WHAT YOU HAVE TO DO: Please quote exactly the lines below from the line containing "What Blender Python" to the line containing "for o in list(bpy.data.objects): bpy.data.objects.remove(o)", both lines included, and nothing else.

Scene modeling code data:

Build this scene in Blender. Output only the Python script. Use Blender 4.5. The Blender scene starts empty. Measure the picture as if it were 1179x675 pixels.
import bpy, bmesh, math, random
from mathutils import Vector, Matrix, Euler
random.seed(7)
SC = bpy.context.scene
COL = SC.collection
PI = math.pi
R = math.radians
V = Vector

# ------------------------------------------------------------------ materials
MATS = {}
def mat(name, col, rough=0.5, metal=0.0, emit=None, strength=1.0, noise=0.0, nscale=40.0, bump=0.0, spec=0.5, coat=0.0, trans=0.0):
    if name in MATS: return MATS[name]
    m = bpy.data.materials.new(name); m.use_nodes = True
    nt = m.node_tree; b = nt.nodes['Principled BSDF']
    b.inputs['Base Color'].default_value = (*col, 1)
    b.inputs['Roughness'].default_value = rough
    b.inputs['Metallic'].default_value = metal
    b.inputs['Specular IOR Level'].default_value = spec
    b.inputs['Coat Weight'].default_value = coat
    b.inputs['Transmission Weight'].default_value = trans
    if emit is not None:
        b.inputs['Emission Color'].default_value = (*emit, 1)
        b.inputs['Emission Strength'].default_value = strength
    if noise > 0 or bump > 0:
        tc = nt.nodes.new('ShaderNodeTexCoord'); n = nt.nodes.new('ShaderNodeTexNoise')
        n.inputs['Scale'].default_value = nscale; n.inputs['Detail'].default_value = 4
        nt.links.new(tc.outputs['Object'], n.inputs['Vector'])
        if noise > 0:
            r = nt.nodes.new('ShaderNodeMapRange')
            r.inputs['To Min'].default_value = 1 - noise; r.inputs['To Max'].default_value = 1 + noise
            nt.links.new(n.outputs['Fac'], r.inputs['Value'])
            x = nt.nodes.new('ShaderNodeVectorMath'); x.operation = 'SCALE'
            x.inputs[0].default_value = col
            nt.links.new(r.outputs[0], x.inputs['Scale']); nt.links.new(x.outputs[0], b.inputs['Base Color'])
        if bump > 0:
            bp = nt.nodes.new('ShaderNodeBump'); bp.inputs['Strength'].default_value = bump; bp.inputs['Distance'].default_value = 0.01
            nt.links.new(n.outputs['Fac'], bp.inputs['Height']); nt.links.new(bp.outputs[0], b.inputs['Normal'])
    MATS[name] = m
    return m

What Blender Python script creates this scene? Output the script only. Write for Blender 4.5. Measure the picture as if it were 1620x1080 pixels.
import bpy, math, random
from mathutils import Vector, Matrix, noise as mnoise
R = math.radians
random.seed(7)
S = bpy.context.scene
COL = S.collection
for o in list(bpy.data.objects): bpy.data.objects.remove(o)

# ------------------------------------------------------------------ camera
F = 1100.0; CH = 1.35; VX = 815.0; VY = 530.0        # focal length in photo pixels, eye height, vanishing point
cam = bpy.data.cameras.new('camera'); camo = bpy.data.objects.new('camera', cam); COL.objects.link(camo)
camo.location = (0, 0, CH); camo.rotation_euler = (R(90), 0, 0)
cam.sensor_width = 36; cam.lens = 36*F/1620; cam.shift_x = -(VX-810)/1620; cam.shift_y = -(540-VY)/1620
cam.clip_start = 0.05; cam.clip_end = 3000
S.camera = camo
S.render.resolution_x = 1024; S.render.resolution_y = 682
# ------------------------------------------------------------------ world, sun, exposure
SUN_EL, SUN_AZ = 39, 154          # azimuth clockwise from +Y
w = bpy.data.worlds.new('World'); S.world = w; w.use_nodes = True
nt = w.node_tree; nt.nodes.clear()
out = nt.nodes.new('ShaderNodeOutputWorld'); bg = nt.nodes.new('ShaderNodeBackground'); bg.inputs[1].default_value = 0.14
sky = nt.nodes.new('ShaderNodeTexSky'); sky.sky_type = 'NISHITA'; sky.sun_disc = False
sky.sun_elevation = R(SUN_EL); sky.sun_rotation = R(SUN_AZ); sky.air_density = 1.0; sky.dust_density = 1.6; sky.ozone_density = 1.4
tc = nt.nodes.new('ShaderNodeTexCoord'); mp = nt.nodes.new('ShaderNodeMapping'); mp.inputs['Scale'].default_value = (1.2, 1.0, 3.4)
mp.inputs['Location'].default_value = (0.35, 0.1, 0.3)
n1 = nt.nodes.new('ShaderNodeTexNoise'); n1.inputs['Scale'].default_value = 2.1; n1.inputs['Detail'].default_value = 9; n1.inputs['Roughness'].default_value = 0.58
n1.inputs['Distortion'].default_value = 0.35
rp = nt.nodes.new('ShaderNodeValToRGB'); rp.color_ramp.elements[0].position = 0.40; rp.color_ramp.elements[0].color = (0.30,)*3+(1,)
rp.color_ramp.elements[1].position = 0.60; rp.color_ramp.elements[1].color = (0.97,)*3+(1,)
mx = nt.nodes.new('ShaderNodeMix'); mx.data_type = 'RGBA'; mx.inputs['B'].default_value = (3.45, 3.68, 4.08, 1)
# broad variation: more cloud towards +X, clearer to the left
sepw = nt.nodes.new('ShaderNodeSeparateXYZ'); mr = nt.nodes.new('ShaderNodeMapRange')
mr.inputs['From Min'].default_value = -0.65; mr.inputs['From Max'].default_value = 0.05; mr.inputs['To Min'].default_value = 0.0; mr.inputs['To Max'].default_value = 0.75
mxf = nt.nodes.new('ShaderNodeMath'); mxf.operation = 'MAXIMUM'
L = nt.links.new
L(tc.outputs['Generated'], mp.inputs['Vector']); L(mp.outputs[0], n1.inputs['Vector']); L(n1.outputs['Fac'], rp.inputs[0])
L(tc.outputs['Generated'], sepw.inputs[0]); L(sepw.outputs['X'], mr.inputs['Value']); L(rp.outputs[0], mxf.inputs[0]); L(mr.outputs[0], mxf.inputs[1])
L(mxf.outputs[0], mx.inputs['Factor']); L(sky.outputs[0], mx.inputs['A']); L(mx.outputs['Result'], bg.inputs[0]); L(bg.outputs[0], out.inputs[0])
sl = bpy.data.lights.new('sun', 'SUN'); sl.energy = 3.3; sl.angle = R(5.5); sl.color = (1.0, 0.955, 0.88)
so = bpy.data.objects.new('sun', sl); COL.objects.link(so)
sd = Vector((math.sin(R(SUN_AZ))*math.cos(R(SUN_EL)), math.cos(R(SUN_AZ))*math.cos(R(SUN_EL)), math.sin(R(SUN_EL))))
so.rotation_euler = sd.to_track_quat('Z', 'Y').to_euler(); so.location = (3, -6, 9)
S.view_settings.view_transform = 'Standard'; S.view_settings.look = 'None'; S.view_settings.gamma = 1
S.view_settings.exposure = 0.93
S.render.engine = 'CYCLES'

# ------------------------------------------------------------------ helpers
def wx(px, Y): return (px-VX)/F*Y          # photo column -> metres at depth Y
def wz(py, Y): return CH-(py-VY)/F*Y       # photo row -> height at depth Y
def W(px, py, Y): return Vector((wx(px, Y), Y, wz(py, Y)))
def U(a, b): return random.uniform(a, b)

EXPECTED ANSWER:
What Blender Python script creates this scene? Output the script only. Write for Blender 4.5. Measure the picture as if it were 1620x1080 pixels.
import bpy, math, random
from mathutils import Vector, Matrix, noise as mnoise
R = math.radians
random.seed(7)
S = bpy.context.scene
COL = S.collection
for o in list(bpy.data.objects): bpy.data.objects.remove(o)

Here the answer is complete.